November 6, 2008

Why do we have Thanksgiving Day?

...Or, A different story of Abraham and Sarah

q. shenaynay

Did you know that the lady who wrote "Mary Had a Little Lamb" is also largely responsible for our national Thanksgiving tradition?

Sarah Josepha Hale (1788-1879) was a woman of letters in a day when few women were formally educated. For almost a half century she was literary editor of Godey's Lady's Book, the preeminent lady's journal of the time. She wrote most of the journal's articles, as well as poetry and published works of fiction. She was a household name for decades -- you could rightly say she was one of America's first female celebrities. Despite her obscurity today, her influence over American culture remains immeasurable.

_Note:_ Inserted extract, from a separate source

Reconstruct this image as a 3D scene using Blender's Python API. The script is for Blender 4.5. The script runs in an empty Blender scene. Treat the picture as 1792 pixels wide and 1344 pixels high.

Hale was indignant upon moving to Philadelphia to find that Thanksgiving was not observed there as it was in her native New England. George Washington had issued a proclamation for national thanksgiving during his first year in office in 1789 (shortly after Hale was born) and again in subsequent years. The next President, John Adams, ever the brainy contrarian, had a different notion. Rather than a day of feasting, Adams proclaimed a national "Day of Fasting and Humility." Somehow this never quite caught on as a way to spend a holiday.

Next came Jefferson, who was fierce in his belief that American Presidents should avoid the very appearance of posing as heads of the church (a la the English king), and, though he had proclaimed days of thanksgiving as Governor of Virginia, he purposefully never did so as President. (The FBI somewhat recently restored a fascinating letter from Jefferson to Baptists of his day defending his refusal; the Library of Congress article describes how the famous Baptist Elder John Leland, champion of religious liberty and Jefferson's friend, came to his aid.)

President James Madison briefly revived the proclamation tradition, and then, for almost a half century... nothing. The ensuing Presidents simply dropped the, er, turkey.

For Sarah Josepha Hale this would never do. Capitalizing on her immense influence, she published an editorial every November calling for a set day of Thanksgiving for the entire nation. Over many years, she persistently wrote letters petitioning Presidents Fillmore, Pierce, Buchanan and Lincoln, pleading for a revival of the presidential proclamations of Washington and Madison.

The agony of the Civil War galvanized her zeal, for she saw a day of national thanksgiving as a catalyst for unification and healing. In 1863, she wrote her final appeal to President Lincoln:

"Would it not be a great advantage, socially, nationally, religiously, to have the day of our American Thanksgiving positively settled? Putting aside the sectional feelings and local incidents that might be urged by any single State or isolated Territory that desired to choose its own time, would it not be more noble, more truly American, to become national in unity when we offer to God our tribute of joy and gratitude for the blessings of the year?"

She enclosed copies of her previous letters to his presidential predecessors. Public sentiment for her campaign grew, and historians record that the Battle of Gettysburg was the great event that finally swung the balance in favor of her cause. Following Gettysburg, Lincoln wrote a plea "that we invoke the influence of the Holy Spirit to subdue the anger that produced the strife."

Hale wrote in an 1863 issue of Lady's Book that "President Lincoln recognized the truth of these ideas (the unifying influence of a National day of thanks) as soon as they were presented to him." He replied to her appeal quickly this time, and honored her suggestion that the best time would be the last Thursday in November since, as she wrote, "the agricultural labors of the year are generally completed."

President Lincoln immediately issued the 1863 Proclamation for Thanksgiving.

Hale, ever enthused for improving her country, then went on to spearhead the movement to raise funds and complete the Bunker Hill Monument, and to make a national monument of Mount Vernon. She was also instrumental in the founding of Vassar, the nation's first college for women, for which she helped devise curriculum.

And the fruit of her persistence in establishing an American tradition of Presidential Thanksgiving Proclamations continues to this day.

On Thanksgiving Day this year, let's be thankful for all the people before us who, like Sarah Josepha Hale, had vision and the wherewithal and persistence to make good things happen for their country and their culture. And let's pray for God to raise up more of them. We need them.

1 comment:

Dani said...

I knew a little about the history of Thanksgiving but nothing about such an exceptional woman of foresight, who tirelessly worked for this holiday for so many years.

Thanksgiving is my favorite holiday!